The desire to sin in us is like a secret friend who fascinates our senses, memory, imagination, and logic to indulge. Undisciplined desires, a secret friend tempting us, is an ally of Lucifer who, as the “father of lies,” is the first tempter. Christ, however, teaches us not to talk to Lucifer as he is a liar but turn to Scripture when dealing with unruly desires for that is what Christ did. He responds to Lucifers temptations quoting:

“You shall not tempt the Lord your God.” (Lk 4:12)

“You shall worship the Lord your God, and him only shall you serve.” (Lk 4:8)

Lucifer tempts us not to serve our eternal God, our Father, but to worship ourselves as Lucifer worshipped himself above God.

Satan does not worship anyone except himself and seeks to deceive us through this same false worship.
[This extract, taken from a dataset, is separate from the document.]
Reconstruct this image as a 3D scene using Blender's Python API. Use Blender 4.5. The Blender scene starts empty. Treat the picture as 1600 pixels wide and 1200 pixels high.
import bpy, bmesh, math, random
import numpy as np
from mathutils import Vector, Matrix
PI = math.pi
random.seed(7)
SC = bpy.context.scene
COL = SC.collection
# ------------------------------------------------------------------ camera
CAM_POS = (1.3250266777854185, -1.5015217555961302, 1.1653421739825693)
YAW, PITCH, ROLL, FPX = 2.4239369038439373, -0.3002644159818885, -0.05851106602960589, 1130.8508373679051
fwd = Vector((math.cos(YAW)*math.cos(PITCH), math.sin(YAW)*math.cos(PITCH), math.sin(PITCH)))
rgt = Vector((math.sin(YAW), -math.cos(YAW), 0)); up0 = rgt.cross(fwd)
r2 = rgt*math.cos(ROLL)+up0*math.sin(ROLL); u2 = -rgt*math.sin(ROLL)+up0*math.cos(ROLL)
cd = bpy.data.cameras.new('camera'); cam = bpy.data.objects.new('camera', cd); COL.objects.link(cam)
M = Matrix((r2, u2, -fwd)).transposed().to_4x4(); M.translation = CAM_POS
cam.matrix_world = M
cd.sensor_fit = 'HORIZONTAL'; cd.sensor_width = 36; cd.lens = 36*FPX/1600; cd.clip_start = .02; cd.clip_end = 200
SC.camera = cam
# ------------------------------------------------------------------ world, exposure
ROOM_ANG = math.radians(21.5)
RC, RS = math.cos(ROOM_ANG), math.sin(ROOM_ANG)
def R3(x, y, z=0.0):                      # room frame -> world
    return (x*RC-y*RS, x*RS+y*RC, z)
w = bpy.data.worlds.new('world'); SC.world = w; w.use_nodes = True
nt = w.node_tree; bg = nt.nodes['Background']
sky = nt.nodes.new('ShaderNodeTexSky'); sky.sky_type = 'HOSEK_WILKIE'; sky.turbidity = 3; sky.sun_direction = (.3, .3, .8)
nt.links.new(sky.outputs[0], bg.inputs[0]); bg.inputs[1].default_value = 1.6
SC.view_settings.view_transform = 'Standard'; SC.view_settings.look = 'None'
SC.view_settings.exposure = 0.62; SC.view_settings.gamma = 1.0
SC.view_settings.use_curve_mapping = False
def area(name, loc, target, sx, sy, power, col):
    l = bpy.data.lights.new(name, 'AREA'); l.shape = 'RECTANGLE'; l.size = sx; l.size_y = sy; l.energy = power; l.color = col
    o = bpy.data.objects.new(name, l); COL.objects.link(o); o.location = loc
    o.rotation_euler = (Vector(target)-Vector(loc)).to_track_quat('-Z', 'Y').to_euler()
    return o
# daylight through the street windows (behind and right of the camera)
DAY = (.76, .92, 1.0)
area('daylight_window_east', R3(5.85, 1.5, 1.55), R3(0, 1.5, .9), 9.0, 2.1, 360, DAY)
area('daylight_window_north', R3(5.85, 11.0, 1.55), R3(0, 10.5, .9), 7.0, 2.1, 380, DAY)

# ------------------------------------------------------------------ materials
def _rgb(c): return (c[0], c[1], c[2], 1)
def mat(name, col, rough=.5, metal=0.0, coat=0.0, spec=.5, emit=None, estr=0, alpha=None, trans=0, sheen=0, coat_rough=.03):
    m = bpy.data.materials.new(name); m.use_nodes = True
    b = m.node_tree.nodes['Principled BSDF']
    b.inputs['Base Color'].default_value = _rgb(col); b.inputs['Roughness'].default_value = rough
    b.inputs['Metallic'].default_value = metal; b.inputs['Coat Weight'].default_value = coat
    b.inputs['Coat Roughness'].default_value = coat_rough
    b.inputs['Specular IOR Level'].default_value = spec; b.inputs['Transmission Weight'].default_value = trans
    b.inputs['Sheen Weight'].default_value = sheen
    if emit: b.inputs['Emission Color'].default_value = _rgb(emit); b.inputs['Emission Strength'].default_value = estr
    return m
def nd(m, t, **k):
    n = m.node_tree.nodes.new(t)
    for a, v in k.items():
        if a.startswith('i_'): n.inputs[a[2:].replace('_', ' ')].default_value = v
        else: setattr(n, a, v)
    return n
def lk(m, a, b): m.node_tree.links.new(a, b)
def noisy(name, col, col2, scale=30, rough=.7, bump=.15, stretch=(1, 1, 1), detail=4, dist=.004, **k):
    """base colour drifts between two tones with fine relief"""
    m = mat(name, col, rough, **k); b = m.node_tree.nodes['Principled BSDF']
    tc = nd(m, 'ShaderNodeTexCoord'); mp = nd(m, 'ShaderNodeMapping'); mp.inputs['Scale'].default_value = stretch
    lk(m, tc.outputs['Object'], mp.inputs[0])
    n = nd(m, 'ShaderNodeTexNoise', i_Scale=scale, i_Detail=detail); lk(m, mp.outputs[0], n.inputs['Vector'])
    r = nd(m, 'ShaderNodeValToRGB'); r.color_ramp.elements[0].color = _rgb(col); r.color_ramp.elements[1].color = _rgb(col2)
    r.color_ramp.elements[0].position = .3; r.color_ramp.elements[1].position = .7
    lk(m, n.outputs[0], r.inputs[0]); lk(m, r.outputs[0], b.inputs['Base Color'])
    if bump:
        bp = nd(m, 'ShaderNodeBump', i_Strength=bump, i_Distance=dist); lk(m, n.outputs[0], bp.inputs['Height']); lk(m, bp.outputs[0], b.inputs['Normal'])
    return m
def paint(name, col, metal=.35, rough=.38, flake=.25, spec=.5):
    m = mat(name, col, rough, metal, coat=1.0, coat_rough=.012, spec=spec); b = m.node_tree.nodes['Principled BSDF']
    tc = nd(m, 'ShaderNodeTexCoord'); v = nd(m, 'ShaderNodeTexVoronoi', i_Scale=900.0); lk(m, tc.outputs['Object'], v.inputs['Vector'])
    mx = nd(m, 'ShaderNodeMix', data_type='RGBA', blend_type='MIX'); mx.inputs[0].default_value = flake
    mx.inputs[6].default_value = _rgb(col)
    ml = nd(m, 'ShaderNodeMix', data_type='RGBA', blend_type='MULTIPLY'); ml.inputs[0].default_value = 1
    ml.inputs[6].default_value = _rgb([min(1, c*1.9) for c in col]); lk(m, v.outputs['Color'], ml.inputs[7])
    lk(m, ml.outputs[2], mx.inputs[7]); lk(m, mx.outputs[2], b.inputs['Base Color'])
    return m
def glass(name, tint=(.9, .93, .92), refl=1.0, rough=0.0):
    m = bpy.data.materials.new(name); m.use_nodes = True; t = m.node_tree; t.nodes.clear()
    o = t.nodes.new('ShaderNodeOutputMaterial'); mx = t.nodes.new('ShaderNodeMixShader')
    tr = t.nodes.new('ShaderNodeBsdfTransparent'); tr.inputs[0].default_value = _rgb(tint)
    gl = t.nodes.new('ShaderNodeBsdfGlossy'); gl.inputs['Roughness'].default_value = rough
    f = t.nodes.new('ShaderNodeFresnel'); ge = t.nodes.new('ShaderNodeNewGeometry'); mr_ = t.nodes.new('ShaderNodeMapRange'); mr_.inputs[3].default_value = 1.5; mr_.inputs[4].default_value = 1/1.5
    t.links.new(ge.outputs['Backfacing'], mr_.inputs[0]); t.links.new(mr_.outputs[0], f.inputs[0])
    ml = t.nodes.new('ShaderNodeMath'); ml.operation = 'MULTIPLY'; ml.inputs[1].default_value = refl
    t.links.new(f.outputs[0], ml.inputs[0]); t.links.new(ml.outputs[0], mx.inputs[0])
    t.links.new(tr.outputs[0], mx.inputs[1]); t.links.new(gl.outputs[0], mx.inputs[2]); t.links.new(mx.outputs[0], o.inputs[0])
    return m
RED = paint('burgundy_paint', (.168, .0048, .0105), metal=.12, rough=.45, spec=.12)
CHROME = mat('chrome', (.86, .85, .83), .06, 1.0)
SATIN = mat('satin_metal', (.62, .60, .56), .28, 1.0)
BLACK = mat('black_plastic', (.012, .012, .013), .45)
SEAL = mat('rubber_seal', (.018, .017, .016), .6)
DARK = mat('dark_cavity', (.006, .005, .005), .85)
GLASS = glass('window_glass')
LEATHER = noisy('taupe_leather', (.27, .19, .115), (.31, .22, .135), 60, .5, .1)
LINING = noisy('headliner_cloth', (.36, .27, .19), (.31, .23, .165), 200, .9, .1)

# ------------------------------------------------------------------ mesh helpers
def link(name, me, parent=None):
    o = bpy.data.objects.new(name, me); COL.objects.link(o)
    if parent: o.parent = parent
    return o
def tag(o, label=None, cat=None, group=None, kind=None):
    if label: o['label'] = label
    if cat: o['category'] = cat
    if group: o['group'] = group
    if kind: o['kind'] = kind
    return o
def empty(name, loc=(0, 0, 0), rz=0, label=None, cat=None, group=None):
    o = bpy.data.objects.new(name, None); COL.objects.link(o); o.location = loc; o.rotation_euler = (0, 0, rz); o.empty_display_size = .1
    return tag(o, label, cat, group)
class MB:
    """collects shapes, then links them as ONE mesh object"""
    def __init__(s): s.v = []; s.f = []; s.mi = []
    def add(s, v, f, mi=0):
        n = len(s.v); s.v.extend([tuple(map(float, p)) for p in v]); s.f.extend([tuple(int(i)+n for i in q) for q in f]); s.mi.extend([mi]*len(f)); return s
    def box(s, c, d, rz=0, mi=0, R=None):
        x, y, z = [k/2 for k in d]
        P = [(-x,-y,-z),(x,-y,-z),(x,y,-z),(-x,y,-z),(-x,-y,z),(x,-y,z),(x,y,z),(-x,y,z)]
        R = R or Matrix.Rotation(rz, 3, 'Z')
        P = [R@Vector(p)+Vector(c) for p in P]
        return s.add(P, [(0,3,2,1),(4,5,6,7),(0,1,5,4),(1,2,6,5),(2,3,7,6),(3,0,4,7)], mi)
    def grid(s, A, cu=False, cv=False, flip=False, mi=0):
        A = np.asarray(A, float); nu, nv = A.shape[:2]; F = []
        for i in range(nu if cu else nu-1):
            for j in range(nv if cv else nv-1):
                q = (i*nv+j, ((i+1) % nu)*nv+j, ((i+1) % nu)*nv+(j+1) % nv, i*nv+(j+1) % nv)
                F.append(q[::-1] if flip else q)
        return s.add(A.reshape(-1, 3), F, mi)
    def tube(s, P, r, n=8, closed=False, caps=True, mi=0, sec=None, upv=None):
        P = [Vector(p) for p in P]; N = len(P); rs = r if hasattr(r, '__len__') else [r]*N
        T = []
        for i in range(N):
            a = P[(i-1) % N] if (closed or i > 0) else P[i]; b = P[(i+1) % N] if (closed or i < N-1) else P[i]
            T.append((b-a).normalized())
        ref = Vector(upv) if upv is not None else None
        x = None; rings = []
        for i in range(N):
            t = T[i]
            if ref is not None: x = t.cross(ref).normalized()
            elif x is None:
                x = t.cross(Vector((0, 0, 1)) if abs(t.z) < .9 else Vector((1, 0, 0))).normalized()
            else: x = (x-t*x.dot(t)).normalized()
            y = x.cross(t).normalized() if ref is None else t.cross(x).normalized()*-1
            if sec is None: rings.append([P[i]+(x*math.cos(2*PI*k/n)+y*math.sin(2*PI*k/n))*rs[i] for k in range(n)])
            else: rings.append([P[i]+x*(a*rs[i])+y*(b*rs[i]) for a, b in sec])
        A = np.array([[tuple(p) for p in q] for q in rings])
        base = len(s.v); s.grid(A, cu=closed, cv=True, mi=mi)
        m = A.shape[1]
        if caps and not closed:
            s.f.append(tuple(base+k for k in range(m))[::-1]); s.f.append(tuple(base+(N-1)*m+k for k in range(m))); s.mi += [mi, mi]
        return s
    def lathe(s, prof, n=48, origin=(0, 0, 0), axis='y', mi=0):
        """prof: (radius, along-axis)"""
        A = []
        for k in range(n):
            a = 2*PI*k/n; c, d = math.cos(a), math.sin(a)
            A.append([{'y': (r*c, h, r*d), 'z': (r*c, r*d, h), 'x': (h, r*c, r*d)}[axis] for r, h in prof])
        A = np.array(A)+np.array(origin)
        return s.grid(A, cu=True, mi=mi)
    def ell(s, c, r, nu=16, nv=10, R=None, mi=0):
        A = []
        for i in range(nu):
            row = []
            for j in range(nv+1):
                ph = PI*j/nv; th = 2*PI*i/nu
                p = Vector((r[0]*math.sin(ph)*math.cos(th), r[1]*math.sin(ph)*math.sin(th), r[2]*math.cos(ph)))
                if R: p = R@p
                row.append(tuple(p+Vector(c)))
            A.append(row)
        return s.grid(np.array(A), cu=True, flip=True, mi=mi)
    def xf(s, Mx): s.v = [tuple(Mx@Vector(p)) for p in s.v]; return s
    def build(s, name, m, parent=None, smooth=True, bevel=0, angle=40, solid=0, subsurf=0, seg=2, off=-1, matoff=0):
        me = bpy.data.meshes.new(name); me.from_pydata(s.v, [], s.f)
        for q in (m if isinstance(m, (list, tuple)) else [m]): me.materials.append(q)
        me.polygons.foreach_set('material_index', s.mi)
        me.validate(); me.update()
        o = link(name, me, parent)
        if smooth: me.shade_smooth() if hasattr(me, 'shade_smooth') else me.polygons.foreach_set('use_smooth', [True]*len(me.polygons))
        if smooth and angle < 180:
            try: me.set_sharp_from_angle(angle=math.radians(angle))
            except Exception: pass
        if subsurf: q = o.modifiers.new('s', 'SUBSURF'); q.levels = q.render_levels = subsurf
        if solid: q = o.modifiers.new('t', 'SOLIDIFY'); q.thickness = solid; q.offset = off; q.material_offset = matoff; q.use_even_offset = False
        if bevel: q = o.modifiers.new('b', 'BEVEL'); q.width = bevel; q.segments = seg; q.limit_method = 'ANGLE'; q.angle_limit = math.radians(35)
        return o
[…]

That is why Satan says:  “You will be like God.” (Gen 3:15) That is, you can become gods unto yourselves.

Christ faces this triple temptation at the beginning of His mission, so as to reveal Himself as the One who came to take away the sins of the world through obedience to the truth, not the lies of Lucifer:

He humbled himself, becoming obedient to death, even death on a cross. Because of this, God greatly exalted him and bestowed on him the name that is above every name (Phil 2:8).

 Jesus confronts temptation not by fighting against it – not even engaging or defending Himself – but through obedience to His Father’s will. The very root of sin is disobedience. Jesus comes and teaches us obedience to the  Father of Life, not the father of lies.